Parce que la dimension culturelle du football n’est pas celle d’un sport comme les autres, et que la compétitivité de son équipe n’a jamais été le facteur le plus important pour Tévez, comme le démontre son refus d’intégrer Argentinos Juniors à l’adolescence. Parce que le monde de Tévez ne rêve pas de l’hymne de la Ligue des champions. Et parce que la réponse à ces questions réside dans une logique toute relative : ce qui semble aberrant en Europe ne l’est pas de l’autre côté de l’Atlantique. Et vice-versa. Si certains Argentins peuvent tomber amoureux d’un club ou d’une ville, comme Javier Zanetti avec l’Inter, la grande majorité reviennent au pays à la suite de leur carrière en Europe. Et il faut entendre ici le sens propre du mot « carrière » , qui a à voir avec un métier et un travail. Tévez, ainsi, a toujours rappelé qu’il percevait son voyage en Europe comme un long périple professionnel. Et de manière générale, les générations des joueurs argentins nés dans les années 1970 et 1980 ont montré, retour après retour, qu’ils perçoivent le football européen comme un enjeu strictement professionnel, et pas forcément personnel. L’Argentin a joué pour Corinthians, West Ham, Manchester United, Manchester City et la Juventus. Il a marqué près de 210 buts, gagné plus de 14 titres et empoché des dizaines de millions d’euros. Professionnellement, il s’est épanoui. Et personnellement ?

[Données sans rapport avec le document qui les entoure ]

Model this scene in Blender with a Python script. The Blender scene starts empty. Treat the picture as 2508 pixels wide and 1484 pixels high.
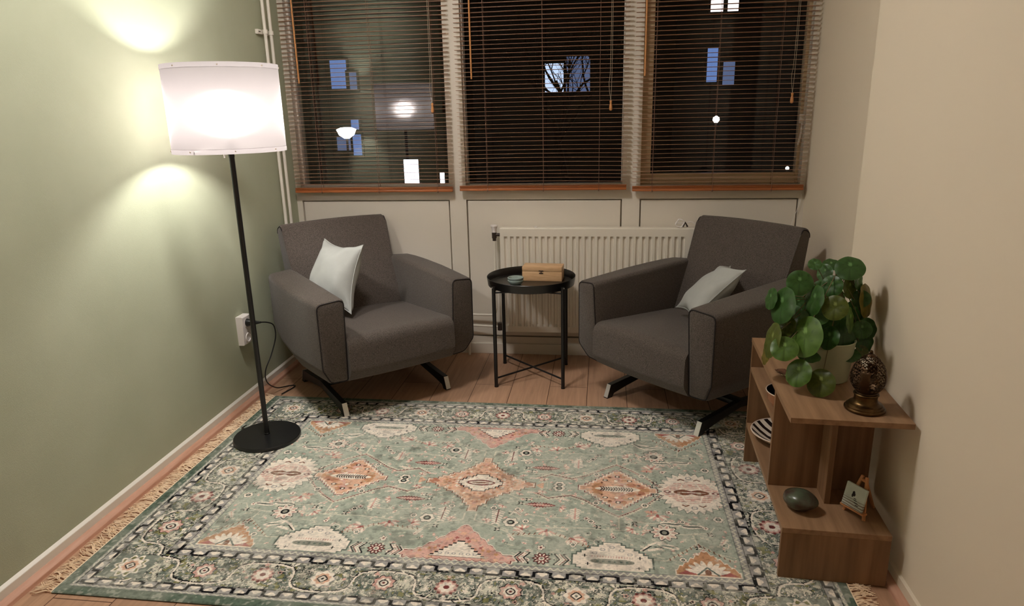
import bpy, bmesh, math, random
import numpy as np
from mathutils import Vector, Matrix

sc = bpy.context.scene
COL = sc.collection
random.seed(7)
rng = np.random.default_rng(11)
PI = math.pi

# ------------------------------------------------------------------ camera
cam_d = bpy.data.cameras.new('camera')
cam = bpy.data.objects.new('camera', cam_d)
COL.objects.link(cam)
CAM = Vector((1.7138, -3.7097, 1.3481))
R_ = Vector((0.99153905, 0.12803868, -0.02136371))
U_ = Vector((-0.0141004, 0.26984116, 0.9628016))
F_ = Vector((-0.12904066, 0.95435415, -0.26936344))
cam.matrix_world = Matrix(((R_.x, U_.x, -F_.x, CAM.x), (R_.y, U_.y, -F_.y, CAM.y),
                           (R_.z, U_.z, -F_.z, CAM.z), (0, 0, 0, 1)))
cam_d.sensor_fit = 'HORIZONTAL'
cam_d.sensor_width = 36.0
cam_d.lens = 1683.92 / 2508 * 36.0
cam_d.clip_start = 0.05
cam_d.clip_end = 200
sc.camera = cam

# ------------------------------------------------------------------ light and exposure
world = bpy.data.worlds.new('night_sky')
sc.world = world
world.use_nodes = True
bg = world.node_tree.nodes['Background']
bg.inputs[0].default_value = (0.10, 0.13, 0.22, 1)
bg.inputs[1].default_value = 0.006
BULB_POWER = 130.0
SHADE_OPEN, SHADE_GLOW, SHADE_LOBE = 0.0, 0.140, 0.29
FILL_POWER = 42.0  # emission strength of the added overhead fill lamp
#           # emission strength of the lamp bulb
BULB_COLOR = (1.0, 0.955, 0.90)
sc.view_settings.view_transform = 'Standard'
sc.view_settings.look = 'None'
sc.view_settings.gamma = 1.0
sc.view_settings.use_curve_mapping = False
sc.view_settings.exposure = 0.97
try:
    sc.cycles.use_denoising = True
    sc.cycles.max_bounces = 10
    sc.cycles.diffuse_bounces = 6
    sc.cycles.transparent_max_bounces = 16
    sc.cycles.sample_clamp_indirect = 8.0
except Exception:
    pass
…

Au Brésil, Tévez s’est fait retirer le brassard de capitaine après une saison grandiose parce qu’il ne savait pas s’exprimer en portugais. En Angleterre, il n’a même pas pris la peine d’apprendre l’anglais, sentant très rapidement la nostalgie de son Buenos Aires au milieu de la grisaille de Manchester. À Turin, enfin, le numéro 10 a admis s’être senti bien. Mais ça ne l’a pas empêché de se sentir trop éloigné de chez lui, l’esprit occupé par cette idée de départ anticipée. Dans le Grafico, Dani Osvaldo racontait ses six mois passés avec Carlitos à Turin avec les mots suivants : « de la cumbia, tout le temps » , « deux à trois asados par semaine » et « tous les matchs de Boca chez lui » . Tévez est, depuis son départ de Boca, un expatrié qui souffre de la distance, en quelque sorte. Et alors, pourquoi partir travailler tout court ? Pour le défi personnel d’affronter les meilleurs, peut-être. Mais Tévez n’a plus à prouver qu’il fait partie de la cour des grands. Pour l’argent, aussi, sans aucun doute. Mais aussi parce que ces joueurs n’ont pas vraiment le choix. Lorsque le Corinthians a envoyé une offre de 27 millions de dollars à Boca, le joueur n’a pas eu son mot à dire. Diego Milito, lui, a été transféré pour seulement 1,8 million de dollars au Genoa (alors en Serie B) en 2003. Cette saison, il affirmait que « c’était une belle opportunité d’aider le Racing financièrement, mais j’aurais très bien pu rester toute ma carrière ici » .

Efforts et signification

Et si le football européen était perçu par les Sud-Américains comme une sorte de MLS qui aurait réussi ? Une terre où les stades sont beaux et neufs, les clubs sont riches et prospères, et les supporters polis et courtois. Une sorte de futur dont ils aiment faire l’expérience sans en faire leur vie. Recoba au Nacional, Diego Milito au Racing, Gaby Milito à Independiente, Veron à Estudiantes, Riquelme à Boca, Gallardo, Aimar et Saviola à River Plate : après l’Europe, les Argentins reviennent tous, ou presque, pour retrouver « leur » football. L’écrivain Eduardo Sacheri compare : « Moi par exemple, je ne regarde pas tellement de football européen, j’admets que je vois beaucoup plus de football local. Il m’arrive de regarder quelques équipes : le Barça, le Real, le Bayern, le PSG. Mais surtout la Ligue des champions parce que c’est là que le niveau est le plus similaire entre les adversaires. En Liga, tu veux seulement savoir combien de buts de différence il va y avoir entre le grand et le petit. Le football européen a un peu perdu cette surprise imprévisible dont tout football a pourtant besoin. » À Buenos Aires, on aime pouvoir profiter des sucreries de Messi au Barça et des délicatesses de Pastore au PSG, mais on suit avant tout la Primera, le championnat argentin.

Sacheri poursuit : « Notre championnat argentin se trouve là-bas, en fait. Il doit y avoir 500 joueurs argentins évoluant à l’étranger, la majorité dans les grands championnats européens. Ici, on a gardé quelques seconds couteaux, ou quelques superbes vétérans, comme Riquelme à Boca ou Milito au Racing. Mais ce sont des exceptions. Si tu regardes un match de Ligue des champions, et que t’enchaînes avec un match de ton équipe ici, t’as envie de te tuer… Mais bon, c’est incomparable. L’un est un spectacle, et l’autre est un engagement sentimental. » Cet engagement, qu’il cultive auprès de sa famille et ses proches, Tévez le sent en lui depuis tout petit. Et c’est bien pour lui qu’il s’apprête à tirer un trait sur le football européen et embrasser à nouveau la Bombonera, ce petit monde bleu et jaune. Là-bas, à la Boca, Tévez redeviendra ce petit gamin insouciant que l’on conduisait d’un entraînement à l’autre. Il jouera à nouveau pour autre chose que des contrats, aussi : ses amis et sa famille, d’une part, mais surtout son club.